PROBLEM TO WORK ON.
The lines to reproduce run from the first one through the line containing "SC.view_settings.gamma = 1;". Reproduce them exactly.

RECORDED INFORMATION.

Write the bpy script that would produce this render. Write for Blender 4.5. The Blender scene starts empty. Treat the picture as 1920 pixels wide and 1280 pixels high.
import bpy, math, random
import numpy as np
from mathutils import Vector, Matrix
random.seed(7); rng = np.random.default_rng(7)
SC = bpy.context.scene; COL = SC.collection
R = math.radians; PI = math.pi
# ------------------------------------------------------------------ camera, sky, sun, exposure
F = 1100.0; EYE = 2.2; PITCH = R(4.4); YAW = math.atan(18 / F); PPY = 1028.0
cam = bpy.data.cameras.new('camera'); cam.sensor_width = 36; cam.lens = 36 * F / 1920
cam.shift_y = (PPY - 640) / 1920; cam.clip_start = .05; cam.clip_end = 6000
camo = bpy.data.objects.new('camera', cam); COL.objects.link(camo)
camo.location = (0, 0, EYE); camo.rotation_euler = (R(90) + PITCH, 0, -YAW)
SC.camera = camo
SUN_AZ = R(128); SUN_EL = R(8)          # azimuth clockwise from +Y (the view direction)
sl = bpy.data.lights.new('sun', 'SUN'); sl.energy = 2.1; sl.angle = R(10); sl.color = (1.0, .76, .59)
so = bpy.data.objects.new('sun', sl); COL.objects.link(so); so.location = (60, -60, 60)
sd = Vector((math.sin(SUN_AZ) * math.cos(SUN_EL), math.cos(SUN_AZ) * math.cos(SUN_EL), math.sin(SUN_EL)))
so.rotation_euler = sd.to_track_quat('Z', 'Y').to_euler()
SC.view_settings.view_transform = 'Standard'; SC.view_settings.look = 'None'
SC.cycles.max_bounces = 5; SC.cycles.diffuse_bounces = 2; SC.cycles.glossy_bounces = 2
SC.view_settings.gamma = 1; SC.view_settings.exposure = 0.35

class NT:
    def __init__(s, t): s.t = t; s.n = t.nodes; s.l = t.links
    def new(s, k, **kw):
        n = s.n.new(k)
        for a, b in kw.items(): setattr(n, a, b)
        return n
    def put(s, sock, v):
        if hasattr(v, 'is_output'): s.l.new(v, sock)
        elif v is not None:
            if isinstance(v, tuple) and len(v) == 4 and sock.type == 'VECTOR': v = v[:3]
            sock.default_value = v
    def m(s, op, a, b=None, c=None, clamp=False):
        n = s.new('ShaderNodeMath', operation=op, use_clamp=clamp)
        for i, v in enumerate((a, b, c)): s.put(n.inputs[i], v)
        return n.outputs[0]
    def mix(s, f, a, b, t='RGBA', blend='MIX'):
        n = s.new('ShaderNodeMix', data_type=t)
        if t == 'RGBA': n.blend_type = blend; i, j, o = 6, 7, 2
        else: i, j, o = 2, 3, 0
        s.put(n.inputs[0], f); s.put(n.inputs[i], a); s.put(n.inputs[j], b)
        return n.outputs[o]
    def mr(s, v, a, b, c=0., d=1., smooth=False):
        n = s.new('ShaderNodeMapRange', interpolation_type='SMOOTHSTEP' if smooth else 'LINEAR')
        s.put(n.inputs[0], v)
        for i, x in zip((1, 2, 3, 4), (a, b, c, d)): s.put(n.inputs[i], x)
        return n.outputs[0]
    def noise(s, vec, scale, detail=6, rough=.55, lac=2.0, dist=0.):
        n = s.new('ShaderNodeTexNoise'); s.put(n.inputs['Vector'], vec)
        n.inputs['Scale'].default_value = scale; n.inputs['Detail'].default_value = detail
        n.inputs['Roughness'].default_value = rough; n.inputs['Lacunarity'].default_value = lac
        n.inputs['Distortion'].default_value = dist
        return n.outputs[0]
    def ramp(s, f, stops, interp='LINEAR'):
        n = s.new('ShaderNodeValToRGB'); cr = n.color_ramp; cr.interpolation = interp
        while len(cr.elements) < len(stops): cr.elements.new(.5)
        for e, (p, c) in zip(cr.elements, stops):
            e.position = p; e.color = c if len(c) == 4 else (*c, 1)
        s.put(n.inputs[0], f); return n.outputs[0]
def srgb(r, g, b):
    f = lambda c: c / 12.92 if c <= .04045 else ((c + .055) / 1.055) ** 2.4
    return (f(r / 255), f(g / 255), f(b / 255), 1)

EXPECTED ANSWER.
Write the bpy script that would produce this render. Write for Blender 4.5. The Blender scene starts empty. Treat the picture as 1920 pixels wide and 1280 pixels high.
import bpy, math, random
import numpy as np
from mathutils import Vector, Matrix
random.seed(7); rng = np.random.default_rng(7)
SC = bpy.context.scene; COL = SC.collection
R = math.radians; PI = math.pi
# ------------------------------------------------------------------ camera, sky, sun, exposure
F = 1100.0; EYE = 2.2; PITCH = R(4.4); YAW = math.atan(18 / F); PPY = 1028.0
cam = bpy.data.cameras.new('camera'); cam.sensor_width = 36; cam.lens = 36 * F / 1920
cam.shift_y = (PPY - 640) / 1920; cam.clip_start = .05; cam.clip_end = 6000
camo = bpy.data.objects.new('camera', cam); COL.objects.link(camo)
camo.location = (0, 0, EYE); camo.rotation_euler = (R(90) + PITCH, 0, -YAW)
SC.camera = camo
SUN_AZ = R(128); SUN_EL = R(8)          # azimuth clockwise from +Y (the view direction)
sl = bpy.data.lights.new('sun', 'SUN'); sl.energy = 2.1; sl.angle = R(10); sl.color = (1.0, .76, .59)
so = bpy.data.objects.new('sun', sl); COL.objects.link(so); so.location = (60, -60, 60)
sd = Vector((math.sin(SUN_AZ) * math.cos(SUN_EL), math.cos(SUN_AZ) * math.cos(SUN_EL), math.sin(SUN_EL)))
so.rotation_euler = sd.to_track_quat('Z', 'Y').to_euler()
SC.view_settings.view_transform = 'Standard'; SC.view_settings.look = 'None'
SC.cycles.max_bounces = 5; SC.cycles.diffuse_bounces = 2; SC.cycles.glossy_bounces = 2
SC.view_settings.gamma = 1; SC.view_settings.exposure = 0.35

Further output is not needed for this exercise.